Les oliviers

Au début, quand on était encore en pourparlers avec le couvent, on nous avait dit qu’il y avait 800 oliviers sur le site. Mais quand on a commencé, on a vite réalisé qu’il y en avait moins de la moitié, 362 très exactement, en comptant les morts et les blessés (c’est à dire ceux qui ont brulé lors de l’incendie de 2008 ou qui se sont pris un obus). En gros, 300 arbres productifs.
Groupés sur environ 60,000 mètres carres, ils sont d’âges et d’espèces différents. La majorité est très âgée, plus de 500 ans, peut être même 800 ou 1000 ans pour les plus vénérables. Les plus jeunes ont 75 ans… La majorité est de l’espèce Soury, ou Sourani, ou Balladeh, c'est-à-dire un des plus anciens cultivars, originaire de Sour. Une toute petite partie est de la variété Smoukmouki, une olive plus fine et pointue, dont l’huile est plus grasse et un peu comme du beurre en bouche.

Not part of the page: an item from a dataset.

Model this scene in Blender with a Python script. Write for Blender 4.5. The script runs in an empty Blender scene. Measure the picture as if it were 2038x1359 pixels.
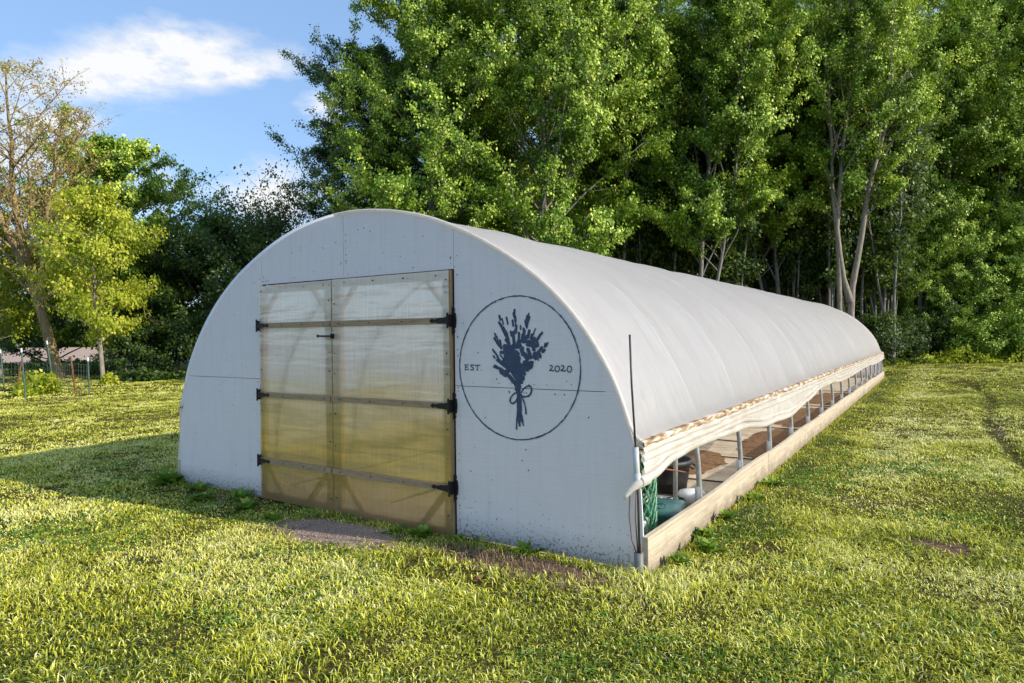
import bpy, bmesh, math, random
import numpy as np
from mathutils import Vector, Matrix, noise
random.seed(7); rng = np.random.default_rng(7)
sc = bpy.context.scene
COL = sc.collection
R = math.radians
# ---------------------------------------------------------------- camera frame (metres)
TH = 0.5788; CX, CY, CH = 4.4816, -4.1858, 1.6228
def at(px, d, z=0.0):
    """ground point that lies d metres ahead of the camera, px across the 2038 px photograph"""
    r = (px - 1019) / 1306.0 * d
    c, s = math.cos(TH), math.sin(TH)
    return (CX - s*d + c*r, CY + c*d + s*r, z)
W = 2.78; LEN = 21.94

# ---------------------------------------------------------------- materials
def mat(name, base=(.5,.5,.5), rough=.6, metal=0.0, spec=.5, var=.0, scale=8.0, stretch=(1,1,1), bump=.0, bscale=30.0, c2=None, detail=6):
    m = bpy.data.materials.new(name); m.use_nodes = True
    nt = m.node_tree; N = nt.nodes; L = nt.links
    b = N['Principled BSDF']
    b.inputs['Roughness'].default_value = rough; b.inputs['Metallic'].default_value = metal
    b.inputs['Specular IOR Level'].default_value = spec
    tc = N.new('ShaderNodeTexCoord'); mp = N.new('ShaderNodeMapping'); mp.inputs['Scale'].default_value = stretch
    L.new(tc.outputs['Object'], mp.inputs[0])
    nz = N.new('ShaderNodeTexNoise'); nz.inputs['Scale'].default_value = scale; nz.inputs['Detail'].default_value = detail
    nz.inputs['Roughness'].default_value = .65
    L.new(mp.outputs[0], nz.inputs[0])
    cr = N.new('ShaderNodeValToRGB'); cr.color_ramp.elements[0].position = .35; cr.color_ramp.elements[1].position = .68
    d = c2 if c2 else tuple(v*(1-var) for v in base)
    cr.color_ramp.elements[0].color = (*d, 1); cr.color_ramp.elements[1].color = (*base, 1)
    L.new(nz.outputs['Fac'], cr.inputs[0]); L.new(cr.outputs[0], b.inputs['Base Color'])
    if bump:
        n2 = N.new('ShaderNodeTexNoise'); n2.inputs['Scale'].default_value = bscale; n2.inputs['Detail'].default_value = 5
        L.new(mp.outputs[0], n2.inputs[0])
        bp = N.new('ShaderNodeBump'); bp.inputs['Strength'].default_value = bump; bp.inputs['Distance'].default_value = .02
        L.new(n2.outputs['Fac'], bp.inputs['Height']); L.new(bp.outputs[0], b.inputs['Normal'])
    m['ramp'] = cr.name
    return m

def nodes(m): return m.node_tree.nodes, m.node_tree.links
def N_(m, t, **kw):
    n = m.node_tree.nodes.new(t)
    for k, v in kw.items(): n.inputs[k.replace('_', ' ')].default_value = v
    return n
def ramp(m, stops, fac=None):
    r = m.node_tree.nodes.new('ShaderNodeValToRGB'); e = r.color_ramp.elements
    while len(e) < len(stops): e.new(.5)
    for i, (p, c) in enumerate(stops):
        e[i].position = p; e[i].color = (*c, 1) if len(c) == 3 else c
    if fac is not None: m.node_tree.links.new(fac, r.inputs[0])
    return r
def mixc(m, a, b, f, mode='MIX'):
    n = m.node_tree.nodes.new('ShaderNodeMix'); n.data_type = 'RGBA'; n.blend_type = mode
    L = m.node_tree.links
    for i, v in ((0, f), (6, a), (7, b)):
        if hasattr(v, 'is_linked') or hasattr(v, 'links'): L.new(v, n.inputs[i])
        elif i == 0: n.inputs[0].default_value = v
        else: n.inputs[i].default_value = (*v, 1)
    return n.outputs[2]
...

Donc début Aout 2011 on commence à nettoyer entre les arbres, une petite angoisse au ventre quand même a cause de la rumeur de mines, en expliquant bien aux ouvriers de ne pas tirer sur des fils électriques si jamais ils en trouvent, et de ne pas toucher aux fragments d’obus qu’on commence à trouver un peu partout. Heureusement, tout ce qu’on trouve est déjà explosé. Le travail est très difficile, malgré les machines et le nombre d’hommes. De vrais arbres (chênes, pins, houx) poussent entre les oliviers, mais comme on ne veut en déraciner aucun, quelque soit la gêne qu’il occasionnera au moment de la cueillette, on les élague de leurs branches mortes, ne laissant que le tronc le plus fort. On nettoie autant que possible au sol, il y a tellement de ronces et de lianes, on dirait une forêt de conte, j’attends le dragon…


 
Ensuite on numérote les arbres, en considérant 5 zones : la zone A, celle par laquelle on a commencé, qui contient le plus d’arbres, 106. Ensuite la B, 102 arbres, les plus fatigués, ceux qui voyaient le moins la lumière du fait du nombre de lianes qui les étouffaient. La C, qui est la plus jeune, compte 60 arbres, plantés par Abou Assaad. La D, 73 arbres, est celle où il y a un peu de Smoukmouki, c’est la zone qui se porte le mieux. La E, 21 arbres, compte beaucoup d’oléastres, des oliviers sauvages qui donneront des olives à l’aspect et au gout différent. C’est aussi la zone qui a la moins grande densité, dans toutes les autres les arbres sont repartis de façon assez symétrique et systématique, là il y a de grandes étendues sans arbres, et la pente est plus forte. Les arbres les plus vieux sont dans les zones A et B. 
Les habitants de la région, très hostiles à notre projet au début (d’ailleurs quelque part ils le seront toujours), ont beaucoup fait pour nous décourager : d’abord leurs histoires de mines et d’obus, ensuite ils nous ont dit que les oliviers étaient beaucoup trop vieux pour porter encore des fruits, qu’on ferait mieux de les tailler drastiquement et de revenir dans 10 ans, que jamais on ne pourrait avoir d’eau (alors qu’il y a le fleuve à 100 mètres à vol d’oiseau), que les terres n’étaient pas fertiles, que ça allait nous couter les yeux de la tête de faire la récolte des olives, que d’ailleurs on ne trouverait jamais personne pour venir la faire, etc.
Le nettoyage sous les oliviers nous prend deux mois et demi, jusqu'à la récolte, mi octobre.